Instructions for the task: Only the number is wanted: how many lines of the data contain "pixels"?

___ Supplied information ___

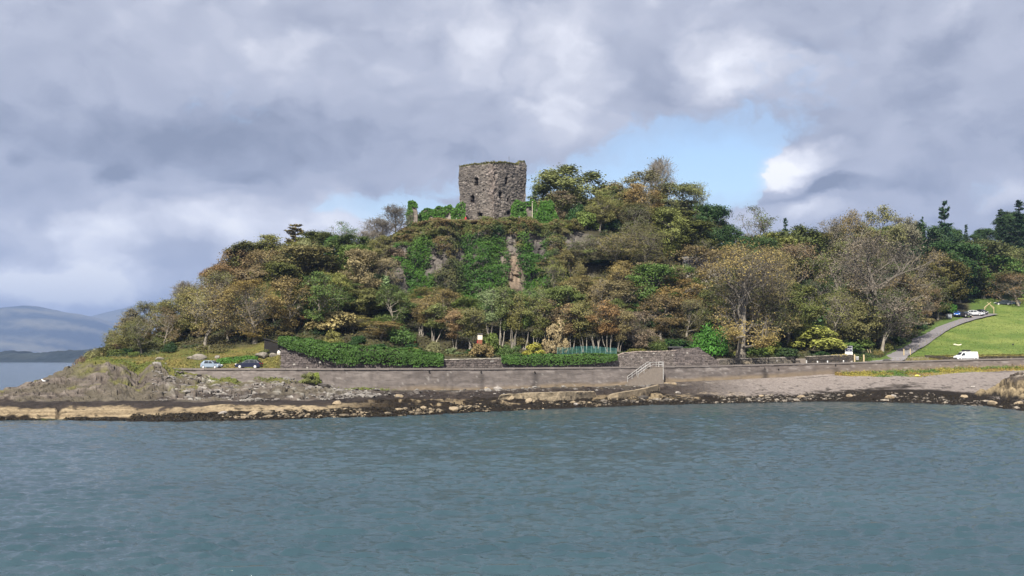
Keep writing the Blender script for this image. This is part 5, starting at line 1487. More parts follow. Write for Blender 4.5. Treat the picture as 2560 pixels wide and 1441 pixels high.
hedge('long bright green hedge falling from the tall wall end to the low wall', [(700, Yg(700, 9.4), 862, 842), (735, Yg(735, 9.2), 880, 842), (790, Yg(790, 8.9), 893, 849), (845, Yg(845, 8.8), 911, 857), (900, Yg(900, 8.7), 913, 865),
      (1000, Yg(1000, 8.7), 914, 869), (1060, Yg(1060, 8.7), 916, 877), (1110, Yg(1110, 8.8), 914, 888)], 15000, 21, depth=3.0)
hedge('short clipped hedge in front of the teal fence', [(1254, Yg(1254, 8.4), 908, 889), (1300, Yg(1300, 8.0), 914, 887), (1400, Yg(1400, 8.0), 913, 886), (1500, Yg(1500, 8.0), 910, 885), (1542, Yg(1542, 8.2), 902, 886)], 8000, 22, depth=2.2)
hedge('dark green creeping hedge beside the parked blue car', [(546, 205.5, 910, 898), (580, 206, 914, 893), (620, 206, 912, 890), (648, 206.5, 905, 892)], 2200, 23, 'ivy', depth=1.8)

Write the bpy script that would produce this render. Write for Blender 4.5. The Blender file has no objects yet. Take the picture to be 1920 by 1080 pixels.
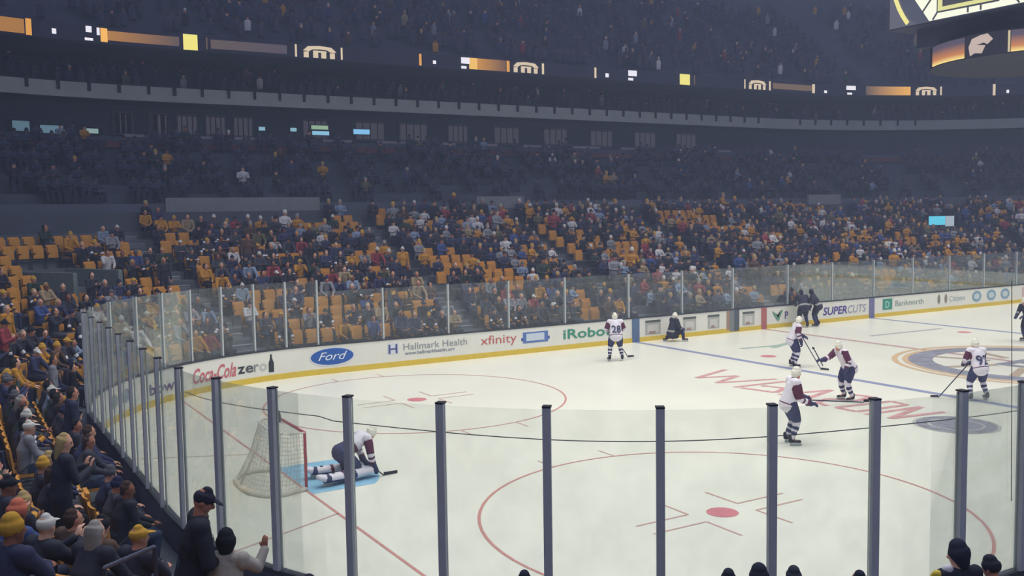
import bpy, bmesh, math, random
import numpy as np
from mathutils import Vector, Matrix
random.seed(7)
RNG = np.random.default_rng(7)
SC = bpy.context.scene
COL = SC.collection

# ------------------------------------------------------------------ camera
CAM = np.array([-2.944673, -6.993920, 5.665842])
YAW, PITCH, ROLL, FPX = -0.5365718, -0.0776349, -0.0154105, 1807.1225
def cam_axes():
    cy, sy = math.cos(YAW), math.sin(YAW)
    f = np.array([-sy*math.cos(PITCH), cy*math.cos(PITCH), math.sin(PITCH)])
    r = np.array([cy, sy, 0.0]); u = np.cross(r, f)
    c, s = math.cos(ROLL), math.sin(ROLL)
    return c*r+s*u, -s*r+c*u, f
CR, CU, CF = cam_axes()
cd = bpy.data.cameras.new('camera'); co = bpy.data.objects.new('camera', cd); COL.objects.link(co)
cd.sensor_width = 36.0; cd.lens = FPX/1920*36.0; cd.clip_start = 0.3; cd.clip_end = 400
m = Matrix.Identity(4)
for i in range(3):
    m[i][0] = CR[i]; m[i][1] = CU[i]; m[i][2] = -CF[i]; m[i][3] = CAM[i]
co.matrix_world = m
SC.camera = co

# ------------------------------------------------------------------ world, lights, exposure
SC.view_settings.view_transform = 'Standard'; SC.view_settings.look = 'None'
SC.view_settings.gamma = 1.0; SC.view_settings.exposure = 0.0; SC.view_settings.use_curve_mapping = False
w = bpy.data.worlds.new('ambient_fill'); SC.world = w; w.use_nodes = True
bg = w.node_tree.nodes['Background']; bg.inputs[0].default_value = (0.058, 0.068, 0.110, 1); bg.inputs[1].default_value = 4.0  # even blue ambient fill, raised to lift the dark tones
HAZE = .0030  # density of the haze added to lift the blacks
RIG = 770.0
SC.cycles.transparent_max_bounces = 48
SC.cycles.volume_bounces = 0
for i in range(6):
    for j in range(2):
        ld = bpy.data.lights.new('rink_lamp', 'AREA'); ld.shape = 'RECTANGLE'; ld.size = 7.5; ld.size_y = 6
        ld.energy = RIG; ld.color = (1.0, 0.975, 0.91); ld.spread = math.radians(118)
        lo = bpy.data.objects.new('rink_lamp', ld); COL.objects.link(lo)
        lo.location = (4.5+10.4*i, 6.5+13.0*j, 23.0)

for x, y in ((-5, -9), (-13, 10), (8, -16)):     # unseen fill lamps, added to brighten near people and outer post faces
    ld = bpy.data.lights.new('fill_lamp', 'AREA'); ld.size = 5; ld.energy = 420; ld.color = (.86, .9, 1.0)
    lo = bpy.data.objects.new('fill_lamp', ld); COL.objects.link(lo); lo.location = (x, y, 19)
    lo.rotation_euler = Vector((-(6-x), -(4-y), 19-1)).to_track_quat('Z', 'Y').to_euler()

# ------------------------------------------------------------------ rink path: s along the boards, D outward
RR, RW, RH = 8.53, 60.96, 25.91
SEGS = [('a', (RR, RR), 270), ('l', (0, RR), (0, 1), RH-2*RR), ('a', (RR, RH-RR), 180), ('l', (RR, RH), (1, 0), RW-2*RR),
        ('a', (RW-RR, RH-RR), 90), ('l', (RW, RH-RR), (0, -1), RH-2*RR), ('a', (RW-RR, RR), 0), ('l', (RW-RR, 0), (-1, 0), RW-2*RR)]
ARC = RR*math.pi/2
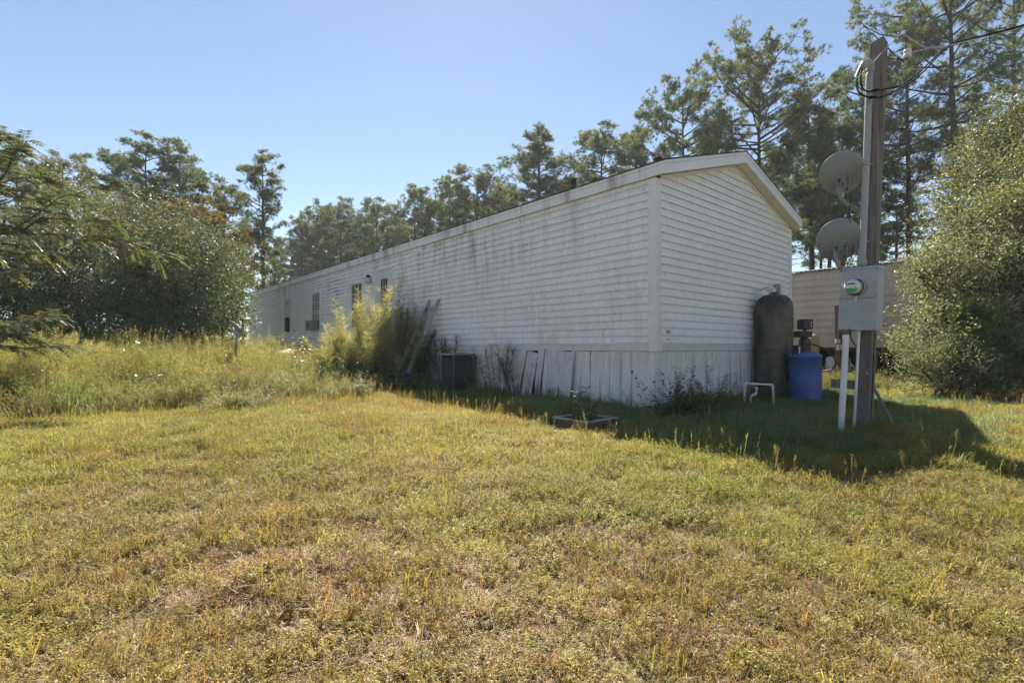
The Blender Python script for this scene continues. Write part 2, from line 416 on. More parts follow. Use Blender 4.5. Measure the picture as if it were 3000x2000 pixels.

___

Answer below: 3